→ **AIM OF THE EXERCISE**
Take the listing from its first line through the line that contains "COL = SC.collection" and please retype those lines exactly, leaving out the pictures.

--- BEGIN MATERIAL PROVIDED ---

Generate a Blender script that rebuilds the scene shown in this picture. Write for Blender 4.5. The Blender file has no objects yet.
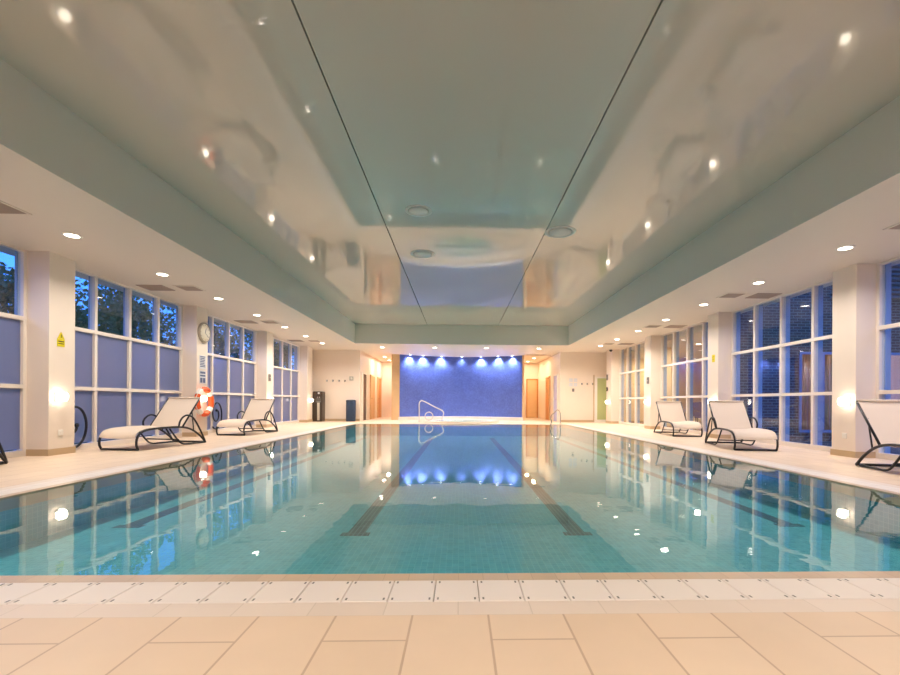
import bpy, math, random
from math import sin, cos, pi, radians as rad
from mathutils import Vector, Matrix
random.seed(7)
SC = bpy.context.scene
COL = SC.collection

# ------------------------------------------------------------------ materials
def lin(r, g, b):
    f = lambda c: (c/255/12.92 if c/255 <= .04045 else ((c/255+.055)/1.055)**2.4)
    return (f(r), f(g), f(b), 1)
def new_mat(name):
    m = bpy.data.materials.new(name); m.use_nodes = True
    nt = m.node_tree; nt.nodes.clear()
    out = nt.nodes.new('ShaderNodeOutputMaterial')
    return m, nt, out
def pbr(name, col, rough=.5, metal=0, noise=0, nscale=8, spec=.5, bump=0, bscale=20, coat=0):
    m, nt, out = new_mat(name)
    p = nt.nodes.new('ShaderNodeBsdfPrincipled')
    nt.links.new(p.outputs[0], out.inputs[0])
    p.inputs['Base Color'].default_value = col
    p.inputs['Roughness'].default_value = rough
    p.inputs['Metallic'].default_value = metal
    p.inputs['Specular IOR Level'].default_value = spec
    p.inputs['Coat Weight'].default_value = coat
    tc = nt.nodes.new('ShaderNodeTexCoord')
    if noise:
        n = nt.nodes.new('ShaderNodeTexNoise'); n.inputs['Scale'].default_value = nscale
        nt.links.new(tc.outputs['Object'], n.inputs['Vector'])
        mx = nt.nodes.new('ShaderNodeMix'); mx.data_type = 'RGBA'
        mx.inputs[6].default_value = tuple(c*(1-noise) for c in col[:3])+(1,)
        mx.inputs[7].default_value = tuple(min(1, c*(1+noise)) for c in col[:3])+(1,)
        nt.links.new(n.outputs[0], mx.inputs[0]); nt.links.new(mx.outputs[2], p.inputs['Base Color'])
    if bump:
        n = nt.nodes.new('ShaderNodeTexNoise'); n.inputs['Scale'].default_value = bscale
        nt.links.new(tc.outputs['Object'], n.inputs['Vector'])
        b = nt.nodes.new('ShaderNodeBump'); b.inputs['Strength'].default_value = bump; b.inputs['Distance'].default_value = .01
        nt.links.new(n.outputs[0], b.inputs['Height']); nt.links.new(b.outputs[0], p.inputs['Normal'])
    return m
def emis(name, col, s):
    m, nt, out = new_mat(name)
    e = nt.nodes.new('ShaderNodeEmission'); e.inputs[0].default_value = col; e.inputs[1].default_value = s
    nt.links.new(e.outputs[0], out.inputs[0]); return m
def brick_mat(name, c1, c2, cm, w, h, mortar, rough=.4, offset=.5, axes='YX', shift=(0, 0), spec=.5, bump=.3, nvar=.06, nscale=3):
    """brick texture over object coordinates: first axis along the brick, second across the rows"""
    m, nt, out = new_mat(name); N = nt.nodes; L = nt.links
    p = N.new('ShaderNodeBsdfPrincipled'); L.new(p.outputs[0], out.inputs[0])
    p.inputs['Roughness'].default_value = rough; p.inputs['Specular IOR Level'].default_value = spec
    tc = N.new('ShaderNodeTexCoord'); sp = N.new('ShaderNodeSeparateXYZ'); L.new(tc.outputs['Object'], sp.inputs[0])
    cb = N.new('ShaderNodeCombineXYZ')
    for i, a in enumerate(axes):
        ad = N.new('ShaderNodeMath'); ad.operation = 'ADD'; ad.inputs[1].default_value = shift[i]+60*(w if i == 0 else 2*h)
        L.new(sp.outputs['XYZ'.index(a)], ad.inputs[0]); L.new(ad.outputs[0], cb.inputs[i])
    b = N.new('ShaderNodeTexBrick'); L.new(cb.outputs[0], b.inputs['Vector'])
    b.inputs['Scale'].default_value = 1; b.inputs['Brick Width'].default_value = w; b.inputs['Row Height'].default_value = h
    b.inputs['Mortar Size'].default_value = mortar; b.inputs['Mortar Smooth'].default_value = .3; b.offset = offset; b.offset_frequency = 2
    b.inputs['Color1'].default_value = c1; b.inputs['Color2'].default_value = c2; b.inputs['Mortar'].default_value = cm
    n = N.new('ShaderNodeTexNoise'); n.inputs['Scale'].default_value = nscale; n.inputs['Detail'].default_value = 6
    L.new(tc.outputs['Object'], n.inputs['Vector'])
    mr = N.new('ShaderNodeMapRange'); mr.inputs[3].default_value = 1-nvar*2; mr.inputs[4].default_value = 1+nvar*2
    L.new(n.outputs[0], mr.inputs[0])
    mx = N.new('ShaderNodeVectorMath'); mx.operation = 'SCALE'
    L.new(b.outputs[0], mx.inputs[0]); L.new(mr.outputs[0], mx.inputs['Scale']); L.new(mx.outputs[0], p.inputs['Base Color'])
    if bump:
        bp = N.new('ShaderNodeBump'); bp.inputs['Strength'].default_value = bump; bp.inputs['Distance'].default_value = .003; bp.invert = True
        L.new(b.outputs['Fac'], bp.inputs['Height']); L.new(bp.outputs[0], p.inputs['Normal'])
    return m
def two_sided_fresnel(nt, ior):
    N = nt.nodes; L = nt.links
    ge = N.new('ShaderNodeNewGeometry'); mr = N.new('ShaderNodeMapRange'); f = N.new('ShaderNodeFresnel')
    mr.inputs[3].default_value = ior; mr.inputs[4].default_value = 1/ior
    L.new(ge.outputs['Backfacing'], mr.inputs[0]); L.new(mr.outputs[0], f.inputs['IOR']); return f
def clear_mat(name, tint, ior, bump=0, bscale=3, rough=0.0, stretch=(1, 1, 1)):
    """thin transparent sheet with true Fresnel reflection"""
    m, nt, out = new_mat(name); N = nt.nodes; L = nt.links
    t = N.new('ShaderNodeBsdfTransparent'); t.inputs[0].default_value = tint
    g = N.new('ShaderNodeBsdfGlossy'); g.inputs['Roughness'].default_value = rough; g.inputs['Color'].default_value = (1, 1, 1, 1)
    f = two_sided_fresnel(nt, ior)
    x = N.new('ShaderNodeMixShader'); L.new(f.outputs[0], x.inputs[0]); L.new(t.outputs[0], x.inputs[1]); L.new(g.outputs[0], x.inputs[2])
    L.new(x.outputs[0], out.inputs[0])
    if bump:
        tc = N.new('ShaderNodeTexCoord'); n = N.new('ShaderNodeTexNoise'); n.inputs['Scale'].default_value = bscale; n.inputs['Detail'].default_value = 2
        mp = N.new('ShaderNodeMapping'); mp.inputs['Scale'].default_value = stretch
        L.new(tc.outputs['Object'], mp.inputs[0]); L.new(mp.outputs[0], n.inputs['Vector'])
        b = N.new('ShaderNodeBump'); b.inputs['Strength'].default_value = 1; b.inputs['Distance'].default_value = bump
        L.new(n.outputs[0], b.inputs['Height']); L.new(b.outputs[0], g.inputs['Normal'])
    return m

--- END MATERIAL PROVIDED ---

→ **COMPLETED EXERCISE**
Generate a Blender script that rebuilds the scene shown in this picture. Write for Blender 4.5. The Blender file has no objects yet.
import bpy, math, random
from math import sin, cos, pi, radians as rad
from mathutils import Vector, Matrix
random.seed(7)
SC = bpy.context.scene
COL = SC.collection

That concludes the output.